**Required work:** Every line that holds "scene" should be shown.

**Recorded information:**
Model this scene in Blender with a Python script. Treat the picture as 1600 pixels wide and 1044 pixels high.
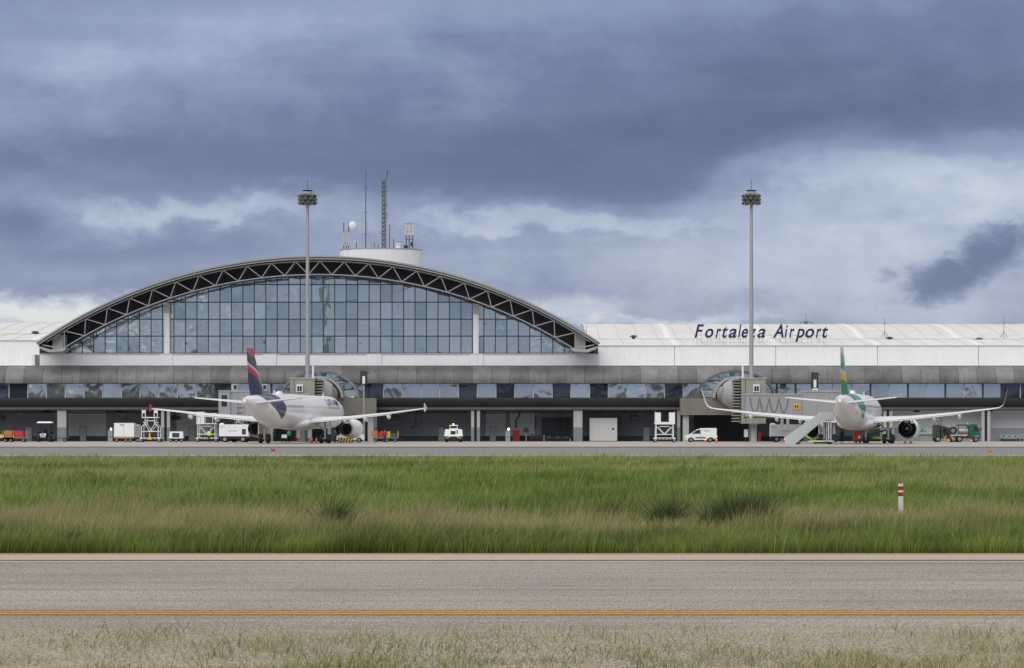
import bpy, math, random
import numpy as np
from mathutils import Vector
R = math.radians
random.seed(7)
scene = bpy.context.scene
for o in list(bpy.data.objects):
    bpy.data.objects.remove(o)
COL = scene.collection

# ------------------------------------------------------------------ camera
FPX, HOR, CAMH = 4100.0, 670.0, 1.8
cam_d = bpy.data.cameras.new('camera')
cam = bpy.data.objects.new('camera', cam_d)
COL.objects.link(cam)
cam.location = (0, 0, CAMH)
cam.rotation_euler = (R(90), 0, 0)
cam_d.sensor_width = 36
cam_d.lens = FPX / 1600 * 36
cam_d.shift_y = (HOR - 522) / 1600
cam_d.clip_start = 0.5
cam_d.clip_end = 20000
cam_d.dof.use_dof = True
cam_d.dof.focus_distance = 260
cam_d.dof.aperture_fstop = 13
scene.camera = cam
scene.render.resolution_x, scene.render.resolution_y = 1024, 668

# ------------------------------------------------------------------ light
SUN_EL, SUN_AZ = R(46), R(206)          # azimuth clockwise from +Y: behind the camera, to the left
world = bpy.data.worlds.new('World')
scene.world = world
world.use_nodes = True
NT = world.node_tree
NT.nodes.clear()


class NB:
    """tiny node-graph helper"""
    def __init__(s, nt):
        s.nt = nt

    def n(s, typ, **kw):
        nd = s.nt.nodes.new(typ)
        for k, v in kw.items():
            setattr(nd, k, v)
        return nd

    def link(s, a, b):
        s.nt.links.new(a, b)

    def put(s, sock, v):
        if hasattr(v, 'is_output'):
            s.link(v, sock)
        else:
            sock.default_value = v

    def m(s, op, a, b=0.0, c=0.0, clamp=False):
        nd = s.n('ShaderNodeMath', operation=op)
        nd.use_clamp = clamp
        for i, v in enumerate((a, b, c)):
            s.put(nd.inputs[i], v)
        return nd.outputs[0]

    def noise(s, vec, scale, detail=5.0, rough=.55, dist=0.0):
        nd = s.n('ShaderNodeTexNoise')
        if vec is not None:
            s.link(vec, nd.inputs['Vector'])
        nd.inputs['Scale'].default_value = scale
        nd.inputs['Detail'].default_value = detail
        nd.inputs['Roughness'].default_value = rough
        nd.inputs['Distortion'].default_value = dist
        return nd.outputs['Fac']

    def comb(s, x, y, z):
        nd = s.n('ShaderNodeCombineXYZ')
        for i, v in enumerate((x, y, z)):
            s.put(nd.inputs[i], v)
        return nd.outputs[0]

    def sep(s, v):
        nd = s.n('ShaderNodeSeparateXYZ')
        s.link(v, nd.inputs[0])
        return nd.outputs

    def ramp(s, fac, stops, interp='LINEAR'):
        nd = s.n('ShaderNodeValToRGB')
        cr = nd.color_ramp
        cr.interpolation = interp
        while len(cr.elements) < len(stops):
            cr.elements.new(0.5)
        for e, (p, c) in zip(cr.elements, stops):
            e.position = p
            e.color = (c[0], c[1], c[2], 1)
        s.link(fac, nd.inputs[0])
        return nd.outputs[0]

    def mix(s, f, a, b, typ='MIX'):
        nd = s.n('ShaderNodeMix', data_type='RGBA', blend_type=typ)
        s.put(nd.inputs[0], f)
        for i, v in ((6, a), (7, b)):
            s.put(nd.inputs[i], v if hasattr(v, 'is_output') else (v[0], v[1], v[2], 1))
        return nd.outputs[2]

    def smooth(s, v, a, b, c=0.0, d=1.0):
        nd = s.n('ShaderNodeMapRange', interpolation_type='SMOOTHSTEP')
        s.put(nd.inputs[0], v)
        for i, q in zip((1, 2, 3, 4), (a, b, c, d)):
            nd.inputs[i].default_value = q
        return nd.outputs[0]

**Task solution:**
Model this scene in Blender with a Python script. Treat the picture as 1600 pixels wide and 1044 pixels high.
scene = bpy.context.scene
COL = scene.collection
scene.camera = cam
scene.render.resolution_x, scene.render.resolution_y = 1024, 668
scene.world = world